Update 2018-08-28: Growth team list of ideas for development[edit]

Today, the committee discussed the Growth team’s list of ideas for development.  This list was posted on 2018-08-22, and has been publicized via the team’s newsletter and other mass messages.  It has also been translated to Czech and Korean and posted on those wikis.  Community members have been asked to respond with their thoughts and reactions by 2018-09-05.  The group brought up several thoughts with respect to these Growth ideas:

  • We want to be able to give new editors information they need as soon as possible.  That is a disadvantage to any asynchronous question-answering system. Perhaps, therefore, “in-context lessons” could be a better place to start than “in-context questions”.
  • Email new editors their impact” is a favorite idea of the group.  The reason is that we want people to feel good about editing, but Wikipedia does not have much functionality that does this.  The Growth team should think about how editors are feeling throughout the editing process.
  • The New Editors Experiences research identified six personas that characterize new editors.  We want to be able to help each of the six personas in a different way, that fits their goals.  The problem is that we don’t know what a new editor’s persona is when they arrive. The “personalized first day” and “understanding first day” ideas may help with this.
  • OTRS is already overloaded, and so directing any questions to that system might not be a good idea, unless we also invest in relieving the stress on that system.

Update 2018-08-01: takeaways from Wikimania 2018[edit]

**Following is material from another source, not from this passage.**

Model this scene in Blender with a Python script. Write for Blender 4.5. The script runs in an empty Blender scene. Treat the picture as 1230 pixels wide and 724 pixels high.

Today’s conversation focused on takeaways from Wikimania 2018 having to do with new editor growth. Between Neil’s and Abbey’s presentation of the New Editor Experiences research, and the various conversations we had throughout Wikimania, it seemed that many communities are enthusiastic about growth, and expressed interest in learning tactics or adopting new software into their wikis. Taking these things into account, we discussed whether our committee can play a role in aggregating best practices for new editor growth and sharing them to the many communities. It might be possible for us to help communities learn from each other. We also discussed the fact that many wikis are heavily using social media to communicate amongst both new and experienced editors. We talked about whether and how social media can safely be used to increase new editor retention.